━━ DATA PROVIDED ━━

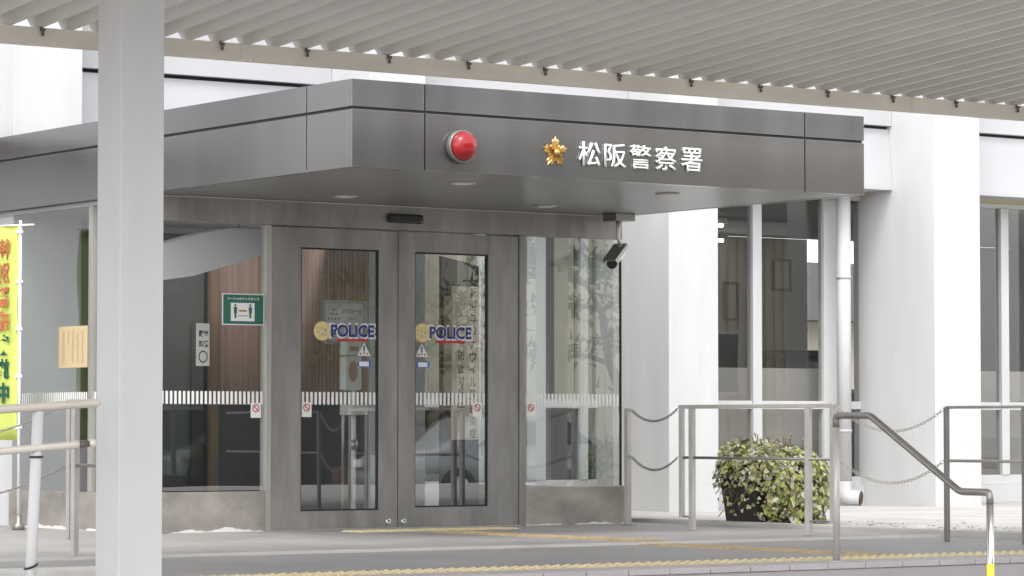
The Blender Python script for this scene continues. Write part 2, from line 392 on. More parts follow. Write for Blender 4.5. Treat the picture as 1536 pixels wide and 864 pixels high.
# furniture seen dimly through the right windows
for x, y in ((7.58, 6.0), (9.36, 8.2)):
    t = thing('ceiling_light', 'slim fluorescent ceiling light inside the office, %s row' % ('nearer' if y < 7 else 'farther'), 'ceiling light', (x, y, 3.0), 'office ceiling lights')
    part('housing', MB().box(x - .6, x + .6, y - .07, y + .07, 3.03, 3.098, .01), M_paper, t)
    part('tube', MB().tube([(x - .58, y, 3.01), (x + .58, y, 3.01)], .016, 8), mat('lit_tube', (1, .95, .85), .5, emit=4.0), t)
def pict(x0, x1, z0, z1, label, face=M_paper):
    t = thing('framed_notice', label, 'notice', ((x0 + x1) / 2, 8.48, z0))
    part('picture_frame', frame(MB(), x0, x1, z0, z1, 8.46, 8.495, .03), M_dkpanel, t)
    part('sheet', MB().box(x0 + .031, x1 - .031, 8.475, 8.49, z0 + .031, z1 - .031), face, t)
pict(10.93, 11.22, 2.45, 2.84, 'small framed notice high on the office back wall, right of the mullion', M_int)
pict(10.17, 10.40, 2.08, 2.54, 'tall framed notice on the office back wall seen through the left pane', M_int)
t = thing('filing_cabinet', 'grey office cabinet with dark top beside the right window pane', 'cabinet', (10.95, 8.1, 0))
part('body', MB().box(10.66, 11.22, 7.9, 8.4, 0, 1.62, .01), M_gpanel, t); part('top', MB().box(10.55, 11.26, 7.85, 8.42, 1.621, 1.72, .01), M_dkpanel, t)
part('door', MB().box(10.95, 11.2, 7.88, 7.899, .2, 1.58, .004), M_int, t)
t = thing('office_counter', 'long low grey counter inside the office behind the planter', 'counter', (7, 5.6, 0))
part('front_panel', MB().box(5.3, 10.9, 5.5, 5.56, 0.02, 1.18), M_gpanel, t); part('worktop', MB().box(5.25, 11.0, 5.42, 6.0, 1.181, 1.22, .006), M_int, t)
for x, c in ((6.6, M_opaper), (7.5, M_opaper)):
    single('folder_stack', MB().box(x - .15, x + .15, 5.62, 5.86, 1.221, 1.29, .004).box(x - .13, x + .16, 5.63, 5.85, 1.291, 1.34, .004), c, 'orange folders stacked on the office counter, %s pile' % ('nearer' if x < 7 else 'farther'), 'folders', (x, 5.7, 1.22))

# ------------------------------------------------------------------ entrance vestibule
VX0, VX1 = -2.25, 2.225
ves = thing('entrance_vestibule', 'grey stainless glazed entrance lobby with twin sliding doors under the dark canopy', 'entrance lobby', (0, 1, 0))
part('header', MB().box(VX0, VX1, -.03, .10, 2.365, 2.548, .004), M_steel, ves)
part('trim_strip', MB().box(VX0, VX1, -.036, .02, 2.5485, 2.556), M_lip, ves)
part('jamb', MB().box(-1.215, -1.170, -.034, .06, 0, 2.364, .004), M_steel_l, ves)
part('jamb', MB().box(1.172, 1.236, -.034, .06, 0, 2.364, .004), M_steel, ves)
part('base_panel', MB().box(VX0, -1.216, -.028, .06, 0.0, .31, .006), M_bloom, ves)
part('base_panel', MB().box(1.237, 2.29, -.028, .06, 0.0, .318, .006), M_bloom, ves)
part('corner_post', MB().box(2.219, 2.229, -.012, .012, .319, 2.364), M_joint, ves)
part('door_track', MB().box(-1.17, 1.17, -.05, .05, 0.0005, .012, .002), M_steel_l, ves)
part('ceiling', MB().box(VX0 + .01, VX1 - .01, .101, 2.9, 2.52, 2.555), M_ceil, ves)

def stripes(parent, x0, x1, y):
    mb = MB(); p = .0368; n = int((x1 - x0) / p)
    for k in range(n):
        a = x0 + (k + .5) * (x1 - x0) / n
        mb.box(a - .0105, a + .0105, y - .0015, y, .978, 1.076)
    return part('stripe_decal', mb, M_letter, parent)
def nosmoke(parent, xc, z, y):
    s = part('no_smoking_sticker', MB().box(xc - .045, xc + .045, y - .002, y - .0005, z - .057, z + .057, 0), M_letter, parent)
    mb = MB(); ring = []
    for k in range(24):
        a0, a1 = 2 * math.pi * k / 24, 2 * math.pi * (k + 1) / 24
        q = [(xc + r_ * math.cos(a), y - .0035, z + .016 + r_ * math.sin(a)) for r_, a in ((.031, a0), (.031, a1), (.023, a1), (.023, a0))]
        mb.bm.faces.new([mb.bm.verts.new(p) for p in q])
    mb.box(xc - .027, xc + .027, y - .0036, y - .0026, z + .012, z + .020, rot=Matrix.Rotation(R(45), 3, 'Y'), piv=(xc, y, z + .016))
    part('prohibition_mark', mb, M_dred, parent)
    return s
def sidelight(x0, x1):
    g = part('sidelight', MB().box(x0, x1, -.004, .004, .319, 2.364), G_front, ves)
    return g
gl = sidelight(VX0, -1.216); stripes(gl, -2.20, -1.222, -.0045); nosmoke(gl, -1.291, .931, -.0065)
gr = sidelight(1.237, 2.218); stripes(gr, 1.245, 2.21, -.0045); nosmoke(gr, 1.304, .945, -.0065)

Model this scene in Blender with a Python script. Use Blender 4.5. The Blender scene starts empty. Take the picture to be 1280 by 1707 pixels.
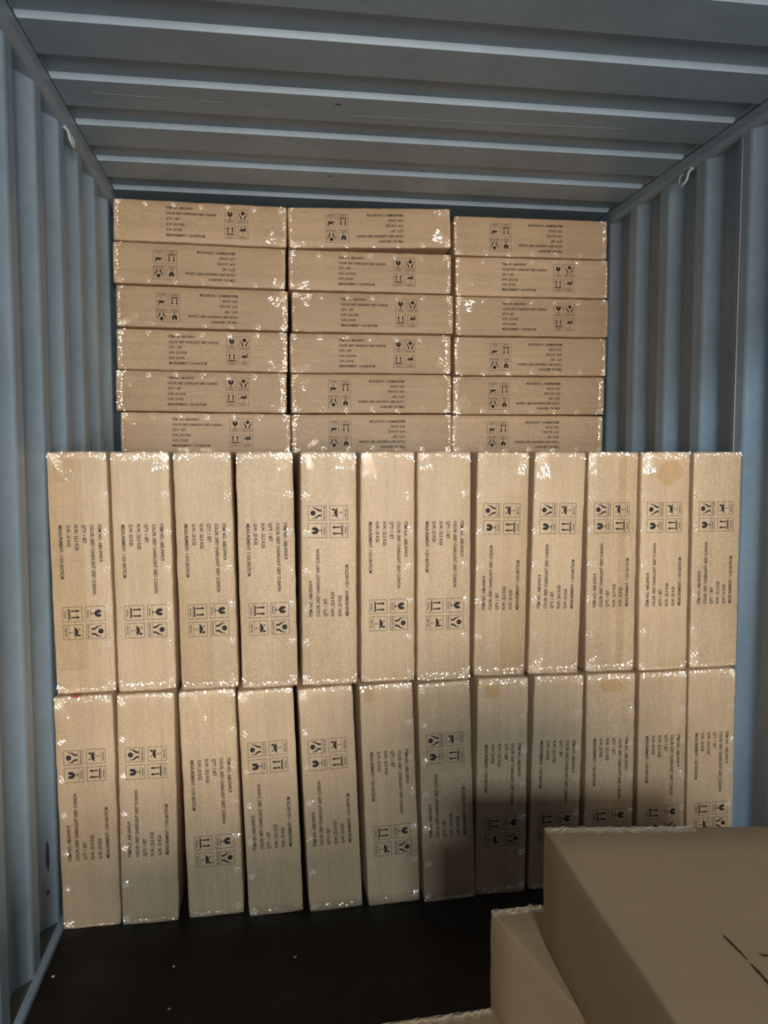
import bpy, bmesh, math, random
from mathutils import Vector, Matrix, noise

# ------------------------------------------------------------------ camera
scene = bpy.context.scene
COL = scene.collection
CAM = Vector((0.7044, 0.0, 1.5017))
yaw, pitch = math.radians(8.456), math.radians(-4.065)
fwd = Vector((math.sin(yaw) * math.cos(pitch), math.cos(yaw) * math.cos(pitch), math.sin(pitch)))
right = Vector((math.cos(yaw), -math.sin(yaw), 0))
up = right.cross(fwd)
cd = bpy.data.cameras.new('camera')
cd.sensor_fit = 'VERTICAL'
cd.sensor_height = 24.0
cd.lens = 1327.5 / 1707.0 * 24.0
cd.clip_start = 0.02
cam = bpy.data.objects.new('camera', cd)
COL.objects.link(cam)
m = Matrix((right, up, -fwd)).transposed().to_4x4()
m.translation = CAM
cam.matrix_world = m
scene.camera = cam

# ------------------------------------------------------------------ world, lights, exposure
w = bpy.data.worlds.new('overcast')
scene.world = w
w.use_nodes = True
w.node_tree.nodes['Background'].inputs[0].default_value = (0.72, 0.88, 1.0, 1)
w.node_tree.nodes['Background'].inputs[1].default_value = 0.25


def area_light(name, loc, aim, sx, sy, power, color):
    d = bpy.data.lights.new(name, 'AREA')
    d.shape = 'RECTANGLE'
    d.size, d.size_y = sx, sy
    d.energy = power
    d.color = color
    o = bpy.data.objects.new(name, d)
    COL.objects.link(o)
    o.location = loc
    o.rotation_euler = (Vector(aim) - Vector(loc)).to_track_quat('-Z', 'Y').to_euler()
    return o


# daylight of the yard in front of the open doors, and the high bright opening of the loading canopy
area_light('yard_daylight', (1.6, -6.0, 1.5), (1.3, 3.0, 1.4), 2.8, 2.3, 620, (1.0, 0.93, 0.82))
area_light('canopy_daylight', (0.15, -8.0, 4.45), (1.2, 2.5, 0.9), 1.3, 0.60, 500, (0.74, 0.92, 1.0))

scene.view_settings.view_transform = 'Standard'
scene.view_settings.look = 'None'
scene.view_settings.gamma = 1.0
scene.view_settings.use_curve_mapping = False
scene.view_settings.exposure = -0.08


# ------------------------------------------------------------------ materials
def new_mat(name):
    mt = bpy.data.materials.new(name)
    mt.use_nodes = True
    nt = mt.node_tree
    for n in list(nt.nodes):
        nt.nodes.remove(n)
    out = nt.nodes.new('ShaderNodeOutputMaterial')
    return mt, nt, out


def N(nt, kind, **kw):
    n = nt.nodes.new(kind)
    for k, v in kw.items():
        if k in n.inputs.keys():
            n.inputs[k].default_value = v
        else:
            setattr(n, k, v)
    return n


def mixcol(nt, fac, a, b, blend='MIX'):
    n = nt.nodes.new('ShaderNodeMix')
    n.data_type = 'RGBA'
    n.blend_type = blend
    for sock, v in ((n.inputs[0], fac), (n.inputs[6], a), (n.inputs[7], b)):
        if hasattr(v, 'is_output'):
            nt.links.new(v, sock)
        else:
            sock.default_value = v
    return n.outputs[2]


def ramp(nt, src, stops):
    r = nt.nodes.new('ShaderNodeValToRGB')
    els = r.color_ramp.elements
    while len(els) < len(stops):
        els.new(0.5)
    for e, (p, c) in zip(els, stops):
        e.position = p
        e.color = c if len(c) == 4 else (*c, 1)
    nt.links.new(src, r.inputs[0])
    return r.outputs[0]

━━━

Take the material above and output only the lines from the one that contains "Model this scene" through the one that contains "from mathutils import Vector, Matrix, noise", ends included and images left out.

> **RESULT**:
Model this scene in Blender with a Python script. Use Blender 4.5. The Blender scene starts empty. Take the picture to be 1280 by 1707 pixels.
import bpy, bmesh, math, random
from mathutils import Vector, Matrix, noise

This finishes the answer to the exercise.